Wednesday, February 05, 2014

Grant Wood, Regionalism and my kitchen wall


Grant Wood, best known for his iconic American Gothic, lived and worked most of his life in and around my home town: Cedar Rapids, Iowa. His legacy in the area—in addition to an exhaustive collection of his work in the Cedar Rapids Museum of Art permanent collection—includes an annual art festival, a grade school (my alma mater!) and even the entire region’s public education agency—all in his name.


Of course, no Cedar Rapids student’s education is complete without thorough coverage of Wood’s stylized, iconoclastic, humorous and sometimes political oeuvre. And this Cedar Rapids student came away with a lifelong love of his work.

Grant Wood was a pioneer in a loosely coordinated artistic movement called Regionalism, which eschewed modernist, abstract trends like Impressionism and Cubism in favor of stylistic, romanticized views of everyday rural life in the 1930s. The Regionalists were less concerned with promoting the leftist politics of 1930s Social Realists than with renouncing the hegemony of popular European culture and celebrating the honest work ethic and modest demeanor of the Midwest.

In 1928, Wood received a commission to create a giant stained-glass window for the American Legion in Cedar Rapids. In preparation, he traveled to Munich to study ancient stained-glass techniques under Germany’s famed master craftsmen. The window he created, featuring a 16-foot Lady of Peace standing over six life-size soldiers representing the Revolutionary War through World War I, was a masterpiece of technique, form and color.

Fun fact: The model for the central figure was his sister, Nan Wood Graham, who was also the model for the female figure in American Gothic.

Despite the window's unmistakable American themes, it drew fire from misguided patriots who criticized Wood for studying with the Germans—the enemy!—so soon after the first World War. One of the most vocal groups was the local chapter of Daughters of the American Revolution.

Wood’s elegant response: Daughters of Revolution, a satirical painting showing three dour spinstresses standing self-righteously—one, pinky extended in haughty indignation, holding a teacup in my grandmother’s china pattern—in front of Emmanuel Leutz’s famous Washington Crossing the Delaware.


Wood’s point, lost completely on the knee-jerk reactionaries the painting so elegantly mocked, lies in the fact that Washington Crossing the Delaware—that beloved icon of American patriotism—was painted by a German.

I loved this painting before I even knew its story. The smug women drew me in because their spiritual progeny hung just a few branches over on my family tree. The Blue Willow teacup fascinated me because its cousins served as my grandmother’s everyday dishes. (Have you ever eaten green Jell-O off a blue plate? NOT so appetizing.) And that shape—that relentless horizontalness—made the painting such a challenge to display in any setting.

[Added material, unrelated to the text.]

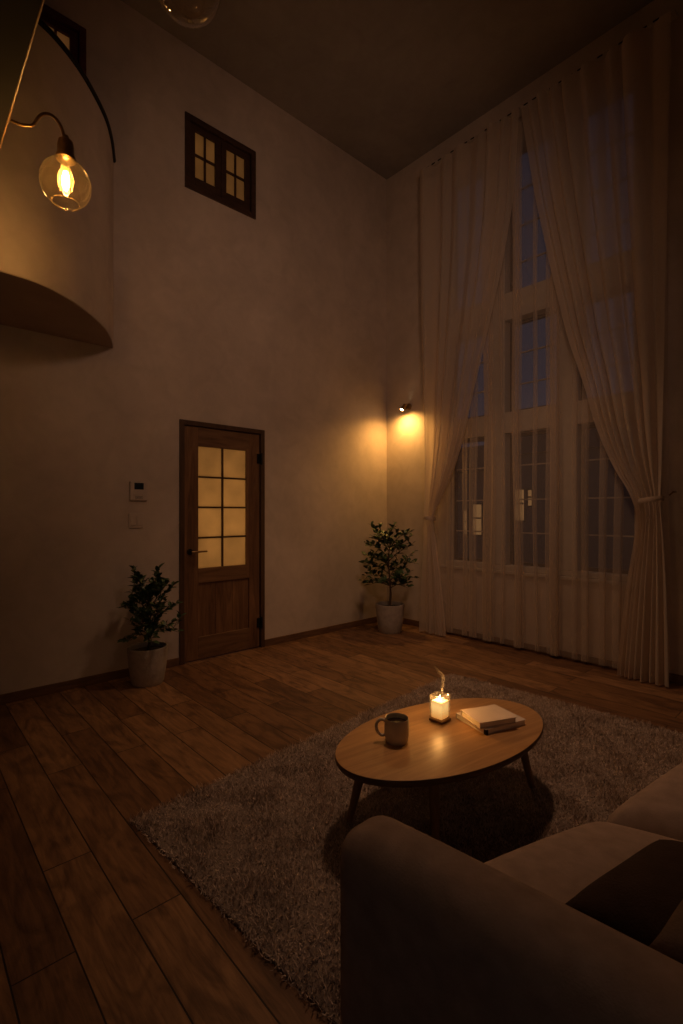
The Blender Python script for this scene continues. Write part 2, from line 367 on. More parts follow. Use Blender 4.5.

But I've accepted that challenge. Gladly. And my very own Daughters of Revolution print today occupies the place of honor over my collection of Norwegian family artifacts in my kitchen.

10 comments:

Kirbles said...

I love the window!

Timmy said...

Along that line...it reminds of everyone who wanted America The Beautiful sung in American (not in English) and who were upset there was a gay couple in the Coca Cola ad. So, America The Beautiful was written by a lesbian. Who gets the last laugh? :-)

Anonymous said...

I always like to stop and pay homage to American Gothic whenever I can make it to the Art Institute of Chicago. Such a great town; I miss it a lot but not the weather and high prices. By the end, we were living in Elmwood Park just to make ends meet. Cute Italians made it easier to take, too, as did shopping at Caputo's.

Jamie said...

Don't leave us again, Jake. I miss you already!!!

Mark said...

Great post! So glad you're back.

Anna said...

I've never seen that painting before. I love it.

Will said...

People like Woods' critics very rarely get satire when it is aimed at them, or satire at all for that matter--and forget irony completely.

Is there a recipe for the dreaded lutefisk among your collection of Norwegian artifacts or were you spared that as a child?

Brownstone Guy said...

Damn - I just found you and discovered you are leaving. I wish you would stay - you are a wonderful read.

Bill
whdelorge@gmail.com

Anonymous said...

Any updates?

Anonymous said...

Seriously, is there anything we can do to lure you back to blogging?